I cast my first vote as a Democrat in 1932. And the Democratic Party platform in that year called for a 25-percent reduction in government spending; it called for the elimination of needless bureaus and agencies and departments of government; it called for a return to States and local communities the authority and autonomy they said had been unjustly seized by the Federal Government. And I think you're evidence today that there is a different party today that runs on that platform, and that is the Republican Party.
You went to a new party, becoming a faithful member of that party, and doing that as a reaffirmation of what you are and where you're from. As I've said, it's a reaffirmation of the dreams that your parents and grandparents dreamed. It's a reaffirmation of your tradition, your culture, your ethnic loyalties, and your Americanism.

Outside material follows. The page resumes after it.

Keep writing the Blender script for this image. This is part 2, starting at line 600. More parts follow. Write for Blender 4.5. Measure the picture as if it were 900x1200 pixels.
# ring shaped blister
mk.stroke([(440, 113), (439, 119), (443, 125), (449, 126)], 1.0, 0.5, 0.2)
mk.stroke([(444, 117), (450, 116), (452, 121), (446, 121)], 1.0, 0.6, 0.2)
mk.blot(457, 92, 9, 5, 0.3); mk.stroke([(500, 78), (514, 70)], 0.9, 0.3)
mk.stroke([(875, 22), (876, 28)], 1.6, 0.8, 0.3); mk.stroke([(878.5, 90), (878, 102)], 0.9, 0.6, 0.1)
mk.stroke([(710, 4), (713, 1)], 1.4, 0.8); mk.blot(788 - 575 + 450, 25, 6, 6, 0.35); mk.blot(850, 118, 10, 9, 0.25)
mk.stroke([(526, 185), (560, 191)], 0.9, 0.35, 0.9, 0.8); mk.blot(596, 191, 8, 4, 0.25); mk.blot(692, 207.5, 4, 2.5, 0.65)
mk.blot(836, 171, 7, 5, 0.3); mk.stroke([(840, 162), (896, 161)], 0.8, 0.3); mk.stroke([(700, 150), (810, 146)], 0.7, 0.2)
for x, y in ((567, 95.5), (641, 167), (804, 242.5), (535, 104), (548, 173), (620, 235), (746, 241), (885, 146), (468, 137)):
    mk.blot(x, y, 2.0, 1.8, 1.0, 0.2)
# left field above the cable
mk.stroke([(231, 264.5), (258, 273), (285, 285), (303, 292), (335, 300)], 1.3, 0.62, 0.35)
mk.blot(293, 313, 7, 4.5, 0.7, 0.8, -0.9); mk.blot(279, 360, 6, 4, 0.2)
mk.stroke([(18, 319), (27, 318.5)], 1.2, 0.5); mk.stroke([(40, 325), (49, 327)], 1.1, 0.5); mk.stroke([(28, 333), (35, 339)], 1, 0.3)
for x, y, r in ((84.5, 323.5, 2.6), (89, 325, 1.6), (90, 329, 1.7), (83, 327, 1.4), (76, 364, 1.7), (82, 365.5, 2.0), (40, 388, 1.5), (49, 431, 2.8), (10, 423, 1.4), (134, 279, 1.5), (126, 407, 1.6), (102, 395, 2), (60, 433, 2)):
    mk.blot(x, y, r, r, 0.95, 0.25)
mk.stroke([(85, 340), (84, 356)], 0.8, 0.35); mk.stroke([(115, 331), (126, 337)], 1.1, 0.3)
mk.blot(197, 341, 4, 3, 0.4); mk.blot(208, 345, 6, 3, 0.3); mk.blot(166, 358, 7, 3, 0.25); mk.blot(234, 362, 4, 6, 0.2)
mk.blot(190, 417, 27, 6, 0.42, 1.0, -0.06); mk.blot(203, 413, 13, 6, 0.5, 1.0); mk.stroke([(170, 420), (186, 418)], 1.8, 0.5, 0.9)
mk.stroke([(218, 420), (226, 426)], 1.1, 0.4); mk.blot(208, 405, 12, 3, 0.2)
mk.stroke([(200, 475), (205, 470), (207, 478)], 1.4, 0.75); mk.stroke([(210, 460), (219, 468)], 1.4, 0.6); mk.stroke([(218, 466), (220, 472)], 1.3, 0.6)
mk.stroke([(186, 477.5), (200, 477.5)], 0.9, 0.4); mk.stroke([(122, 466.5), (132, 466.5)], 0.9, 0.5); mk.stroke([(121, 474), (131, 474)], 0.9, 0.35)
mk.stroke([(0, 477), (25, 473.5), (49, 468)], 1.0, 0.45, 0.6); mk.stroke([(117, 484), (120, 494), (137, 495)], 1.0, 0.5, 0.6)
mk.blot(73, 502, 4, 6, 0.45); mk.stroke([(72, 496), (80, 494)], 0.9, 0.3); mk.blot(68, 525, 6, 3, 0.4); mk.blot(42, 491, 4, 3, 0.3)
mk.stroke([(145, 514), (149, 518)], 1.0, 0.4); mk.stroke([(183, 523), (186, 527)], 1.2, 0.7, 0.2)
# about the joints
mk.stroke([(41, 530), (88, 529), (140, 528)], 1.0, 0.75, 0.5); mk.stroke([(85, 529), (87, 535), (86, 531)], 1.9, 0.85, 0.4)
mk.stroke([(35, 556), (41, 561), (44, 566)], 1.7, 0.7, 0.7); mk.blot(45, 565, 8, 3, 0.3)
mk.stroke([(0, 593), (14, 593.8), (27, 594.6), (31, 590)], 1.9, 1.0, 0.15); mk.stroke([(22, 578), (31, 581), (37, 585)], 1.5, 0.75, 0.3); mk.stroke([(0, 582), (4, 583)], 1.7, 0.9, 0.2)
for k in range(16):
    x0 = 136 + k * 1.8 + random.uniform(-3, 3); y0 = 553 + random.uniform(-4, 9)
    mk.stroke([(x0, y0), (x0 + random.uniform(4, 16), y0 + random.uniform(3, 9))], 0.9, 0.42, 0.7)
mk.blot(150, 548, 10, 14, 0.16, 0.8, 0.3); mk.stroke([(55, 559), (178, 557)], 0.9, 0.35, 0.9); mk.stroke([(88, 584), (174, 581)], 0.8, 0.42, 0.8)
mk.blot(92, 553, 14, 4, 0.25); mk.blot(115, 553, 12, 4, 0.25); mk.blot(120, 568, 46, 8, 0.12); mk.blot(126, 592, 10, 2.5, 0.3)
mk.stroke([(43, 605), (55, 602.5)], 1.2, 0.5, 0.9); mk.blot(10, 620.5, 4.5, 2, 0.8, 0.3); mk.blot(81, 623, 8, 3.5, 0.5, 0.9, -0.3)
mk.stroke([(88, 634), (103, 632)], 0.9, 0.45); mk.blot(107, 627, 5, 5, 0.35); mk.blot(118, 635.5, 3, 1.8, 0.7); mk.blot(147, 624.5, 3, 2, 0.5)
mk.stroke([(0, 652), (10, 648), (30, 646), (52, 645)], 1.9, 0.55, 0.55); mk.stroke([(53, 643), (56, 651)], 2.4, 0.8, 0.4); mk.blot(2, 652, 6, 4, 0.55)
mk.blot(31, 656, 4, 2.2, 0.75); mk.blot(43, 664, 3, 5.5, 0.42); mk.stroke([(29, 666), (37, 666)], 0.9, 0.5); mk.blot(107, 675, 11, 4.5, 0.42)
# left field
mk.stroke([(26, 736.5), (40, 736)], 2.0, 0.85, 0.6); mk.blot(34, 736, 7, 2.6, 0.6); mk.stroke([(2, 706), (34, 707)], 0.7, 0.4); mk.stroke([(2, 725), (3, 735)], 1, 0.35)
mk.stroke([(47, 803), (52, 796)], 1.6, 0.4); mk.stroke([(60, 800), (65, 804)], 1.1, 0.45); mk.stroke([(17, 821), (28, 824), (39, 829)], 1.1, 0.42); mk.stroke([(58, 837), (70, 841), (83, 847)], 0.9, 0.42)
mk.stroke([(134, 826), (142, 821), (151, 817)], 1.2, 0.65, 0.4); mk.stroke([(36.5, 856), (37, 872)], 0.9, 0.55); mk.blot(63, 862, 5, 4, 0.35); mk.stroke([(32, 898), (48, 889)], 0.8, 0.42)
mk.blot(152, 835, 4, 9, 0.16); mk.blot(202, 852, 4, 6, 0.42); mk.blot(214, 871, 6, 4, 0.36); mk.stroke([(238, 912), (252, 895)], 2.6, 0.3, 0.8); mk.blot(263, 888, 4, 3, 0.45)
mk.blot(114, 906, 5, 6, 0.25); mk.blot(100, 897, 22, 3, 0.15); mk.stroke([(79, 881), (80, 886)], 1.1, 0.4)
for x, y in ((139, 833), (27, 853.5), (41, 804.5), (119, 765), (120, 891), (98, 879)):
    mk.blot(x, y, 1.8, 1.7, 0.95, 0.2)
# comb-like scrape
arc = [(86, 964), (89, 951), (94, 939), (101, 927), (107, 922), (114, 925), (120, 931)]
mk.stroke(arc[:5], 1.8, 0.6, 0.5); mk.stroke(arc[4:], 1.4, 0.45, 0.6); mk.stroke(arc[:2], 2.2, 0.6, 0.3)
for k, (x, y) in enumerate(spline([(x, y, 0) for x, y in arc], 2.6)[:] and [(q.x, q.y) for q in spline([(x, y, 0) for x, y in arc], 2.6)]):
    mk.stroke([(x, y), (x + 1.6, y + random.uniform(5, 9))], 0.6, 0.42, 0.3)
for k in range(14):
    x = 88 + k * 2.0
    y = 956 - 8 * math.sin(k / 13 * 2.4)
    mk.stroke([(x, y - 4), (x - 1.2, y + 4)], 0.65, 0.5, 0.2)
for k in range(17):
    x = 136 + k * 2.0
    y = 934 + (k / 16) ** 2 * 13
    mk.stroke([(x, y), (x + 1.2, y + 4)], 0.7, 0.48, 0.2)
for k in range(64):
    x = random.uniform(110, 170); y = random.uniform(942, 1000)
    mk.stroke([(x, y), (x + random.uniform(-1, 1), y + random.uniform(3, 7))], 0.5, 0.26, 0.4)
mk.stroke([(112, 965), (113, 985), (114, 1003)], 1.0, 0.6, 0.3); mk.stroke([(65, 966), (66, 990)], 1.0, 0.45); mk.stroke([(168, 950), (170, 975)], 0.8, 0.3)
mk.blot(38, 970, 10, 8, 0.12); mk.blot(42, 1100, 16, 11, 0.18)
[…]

And let me add that if we ever let you down, you don't owe us your undying loyalty. If we ever leave you, you'll be right to leave us.
We're richer for your presence, and the future of this party is in your hands and the hands of your friends and relatives and fellow Republicans, which leaves me, as I look at you, very optimistic about the future of the GOP and very optimistic about the future of America.
I just have one little personal thing I have to say here talking about my own conversion. I campaigned for awhile as a Democrat for Republican candidates. And finally I was pretty much accepted as a Republican and was speaking at a Republican fundraiser, and right in the middle of my speech a woman stood up out in the middle of the audience, and she said, "Have you reregistered yet?" [Laughter] And I said, "No, but I'm going to." She said, "I'm a registrar." And she came right down the middle- [laughter] —put it there on the podium, and I signed up and then said, "Now, where was I?" [Laughter]
Well, welcome aboard, welcome home, and thank you, and God bless you all. Thank you very much.
And converts make the best kind. Thank you very much.
Note: The President spoke at 12:02 p.m. in the State Dining Room at the White House.